++++ Data extract ++++
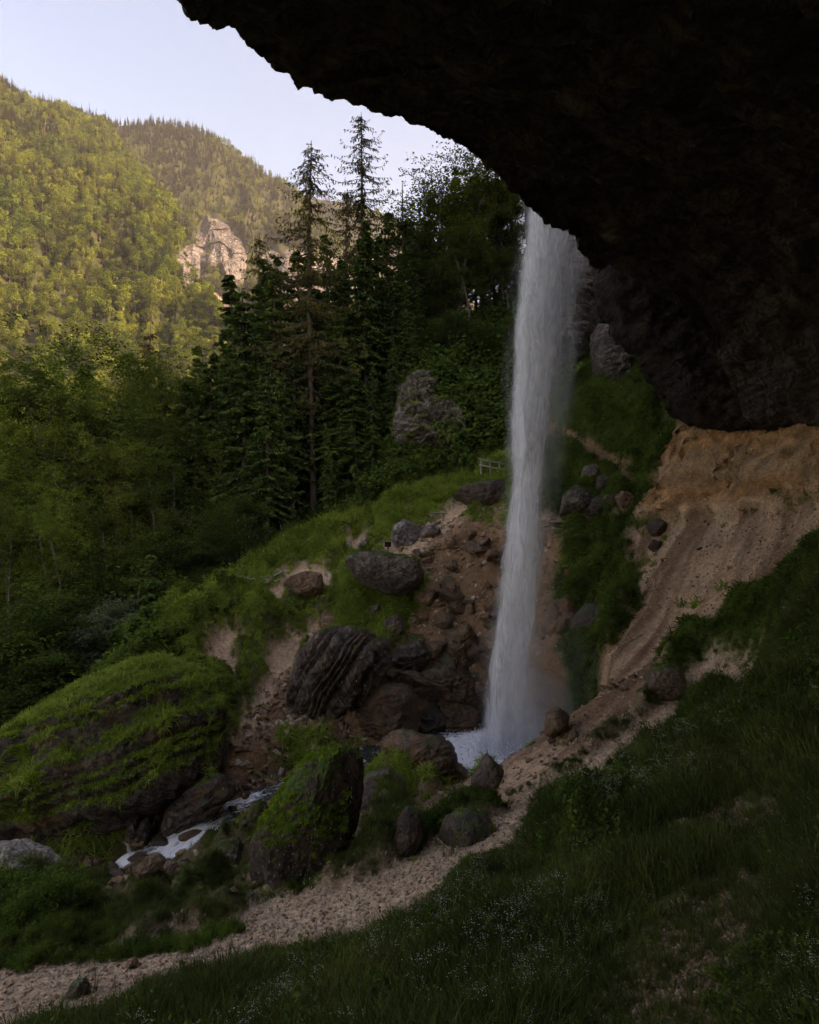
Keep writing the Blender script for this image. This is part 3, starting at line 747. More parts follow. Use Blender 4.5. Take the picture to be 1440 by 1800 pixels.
def proto_conifer(name, seed, mat, h=20., w=5.2, tiers=15, bare=.12, ragged=.3):
    r = np.random.default_rng(seed); g = Geo()
    for t in range(tiers):
        f = t / (tiers - 1); z = h * (bare + (1 - bare) * f)
        rad = w * .5 * (1 - f) ** .8 * r.uniform(1 - ragged, 1 + ragged * .6) + .25
        m = max(5, int(11 * (1 - f) + 4))
        for k in range(m):
            a = r.uniform(0, 2 * np.pi); L = rad * r.uniform(.65, 1.1); wd = .55 * L * r.uniform(.6, 1.1) + .15
            d = np.array([math.cos(a), math.sin(a), 0]); s = np.array([-d[1], d[0], 0]); dr = -.32 * L * r.uniform(.3, 1.3)
            z2 = z + r.uniform(-.4, .4)
            q = [np.array([0, 0, z2 + .25]), d * L * .55 + s * wd * .5 + [0, 0, z2 + dr * .4], d * L + [0, 0, z2 + dr], d * L * .55 - s * wd * .5 + [0, 0, z2 + dr * .4]]
            sh = r.uniform(.7, 1.2); g.add(q, [[0, 1, 2, 3]], (sh, sh, sh))
    gt = Geo(); tube(gt, [(0, 0, -2), (0, 0, h * .6), (0, 0, h)], [.25, .15, .03], 4, False)
    g.add(np.concatenate(gt.v), np.concatenate(gt.f[4]), (1.8, 1.2, 2.4))
    return g.mesh(name, mat)
M_FARLEAF = leaf_mat("far_broadleaf", (0.051, 0.084, 0.015), (0.110, 0.134, 0.024), .12, .55, size=.02)
M_FARPINE = leaf_mat("far_conifer", (0.034, 0.053, 0.016), (0.076, 0.090, 0.021), .1, .5, size=.02)
broad = [proto_broad("far_broadleaf_%d" % k, 10 + k, M_FARLEAF, h=14 + 2 * k, w=10 + k) for k in range(4)]
pines = [proto_conifer("far_conifer_%d" % k, 20 + k, M_FARPINE, h=18 + 2.5 * k, w=5.5 + .5 * k, tiers=14, bare=.1 + .12 * (k % 2), ragged=.35) for k in range(4)]
PRO = broad + pines
def forest_on(name, G, spacing, pine_fn, seed, pxlim, smin=.7, smax=1.25, label=None, gapf=None):
    r = np.random.default_rng(seed)
    a = np.linalg.norm(np.cross(G[1:, :-1] - G[:-1, :-1], G[:-1, 1:] - G[:-1, :-1]), axis=-1)
    n = int(a.sum() / spacing ** 2)
    cell = r.choice(a.size, n, p=(a / a.sum()).ravel()); i, j = np.unravel_index(cell, a.shape)
    u = r.random((n, 1)); v = r.random((n, 1))
    p = G[i, j] * (1 - u) * (1 - v) + G[i + 1, j] * u * (1 - v) + G[i, j + 1] * (1 - u) * v + G[i + 1, j + 1] * u * v
    px, py = proj(p[:, 0], p[:, 1], p[:, 2])
    ok = (px > pxlim[0]) & (px < pxlim[1]) & (py < 830)
    thin = fbm(p * .011 + seed, 3)
    ok &= ~((thin > .42) & (r.random(n) < .6))
    for ol in (POLY_NOTREE if gapf is None else gapf):
        ok &= ~(in_poly(px, py, ol) & (r.random(n) < .90))
    p = p[ok]; px = px[ok]; py = py[ok]; m = len(p)
    pf = pine_fn(px, py, p, r.random(m) + .6 * fbm(p * .008 + 7, 2))
    idx = np.where(pf, 4 + r.integers(0, 4, m), r.integers(0, 4, m))
    s = r.uniform(smin, smax, m) * (1 - .25 * (thin[ok] > .2))
    rot = np.c_[r.normal(0, .04, m), r.normal(0, .04, m), r.uniform(0, 6.28, m)]
    p[:, 2] -= .5
    return scatter(name, p, rot, np.c_[s, s, s * r.uniform(.85, 1.2, m)], idx, PRO, label=label)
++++
**What to work on**
Extract the full listing above verbatim; pictures are to be left out of the copy.

**The reply**
Keep writing the Blender script for this image. This is part 3, starting at line 747. More parts follow. Use Blender 4.5. Take the picture to be 1440 by 1800 pixels.
def proto_conifer(name, seed, mat, h=20., w=5.2, tiers=15, bare=.12, ragged=.3):
    r = np.random.default_rng(seed); g = Geo()
    for t in range(tiers):
        f = t / (tiers - 1); z = h * (bare + (1 - bare) * f)
        rad = w * .5 * (1 - f) ** .8 * r.uniform(1 - ragged, 1 + ragged * .6) + .25
        m = max(5, int(11 * (1 - f) + 4))
        for k in range(m):
            a = r.uniform(0, 2 * np.pi); L = rad * r.uniform(.65, 1.1); wd = .55 * L * r.uniform(.6, 1.1) + .15
            d = np.array([math.cos(a), math.sin(a), 0]); s = np.array([-d[1], d[0], 0]); dr = -.32 * L * r.uniform(.3, 1.3)
            z2 = z + r.uniform(-.4, .4)
            q = [np.array([0, 0, z2 + .25]), d * L * .55 + s * wd * .5 + [0, 0, z2 + dr * .4], d * L + [0, 0, z2 + dr], d * L * .55 - s * wd * .5 + [0, 0, z2 + dr * .4]]
            sh = r.uniform(.7, 1.2); g.add(q, [[0, 1, 2, 3]], (sh, sh, sh))
    gt = Geo(); tube(gt, [(0, 0, -2), (0, 0, h * .6), (0, 0, h)], [.25, .15, .03], 4, False)
    g.add(np.concatenate(gt.v), np.concatenate(gt.f[4]), (1.8, 1.2, 2.4))
    return g.mesh(name, mat)
M_FARLEAF = leaf_mat("far_broadleaf", (0.051, 0.084, 0.015), (0.110, 0.134, 0.024), .12, .55, size=.02)
M_FARPINE = leaf_mat("far_conifer", (0.034, 0.053, 0.016), (0.076, 0.090, 0.021), .1, .5, size=.02)
broad = [proto_broad("far_broadleaf_%d" % k, 10 + k, M_FARLEAF, h=14 + 2 * k, w=10 + k) for k in range(4)]
pines = [proto_conifer("far_conifer_%d" % k, 20 + k, M_FARPINE, h=18 + 2.5 * k, w=5.5 + .5 * k, tiers=14, bare=.1 + .12 * (k % 2), ragged=.35) for k in range(4)]
PRO = broad + pines
def forest_on(name, G, spacing, pine_fn, seed, pxlim, smin=.7, smax=1.25, label=None, gapf=None):
    r = np.random.default_rng(seed)
    a = np.linalg.norm(np.cross(G[1:, :-1] - G[:-1, :-1], G[:-1, 1:] - G[:-1, :-1]), axis=-1)
    n = int(a.sum() / spacing ** 2)
    cell = r.choice(a.size, n, p=(a / a.sum()).ravel()); i, j = np.unravel_index(cell, a.shape)
    u = r.random((n, 1)); v = r.random((n, 1))
    p = G[i, j] * (1 - u) * (1 - v) + G[i + 1, j] * u * (1 - v) + G[i, j + 1] * (1 - u) * v + G[i + 1, j + 1] * u * v
    px, py = proj(p[:, 0], p[:, 1], p[:, 2])
    ok = (px > pxlim[0]) & (px < pxlim[1]) & (py < 830)
    thin = fbm(p * .011 + seed, 3)
    ok &= ~((thin > .42) & (r.random(n) < .6))
    for ol in (POLY_NOTREE if gapf is None else gapf):
        ok &= ~(in_poly(px, py, ol) & (r.random(n) < .90))
    p = p[ok]; px = px[ok]; py = py[ok]; m = len(p)
    pf = pine_fn(px, py, p, r.random(m) + .6 * fbm(p * .008 + 7, 2))
    idx = np.where(pf, 4 + r.integers(0, 4, m), r.integers(0, 4, m))
    s = r.uniform(smin, smax, m) * (1 - .25 * (thin[ok] > .2))
    rot = np.c_[r.normal(0, .04, m), r.normal(0, .04, m), r.uniform(0, 6.28, m)]
    p[:, 2] -= .5
    return scatter(name, p, rot, np.c_[s, s, s * r.uniform(.85, 1.2, m)], idx, PRO, label=label)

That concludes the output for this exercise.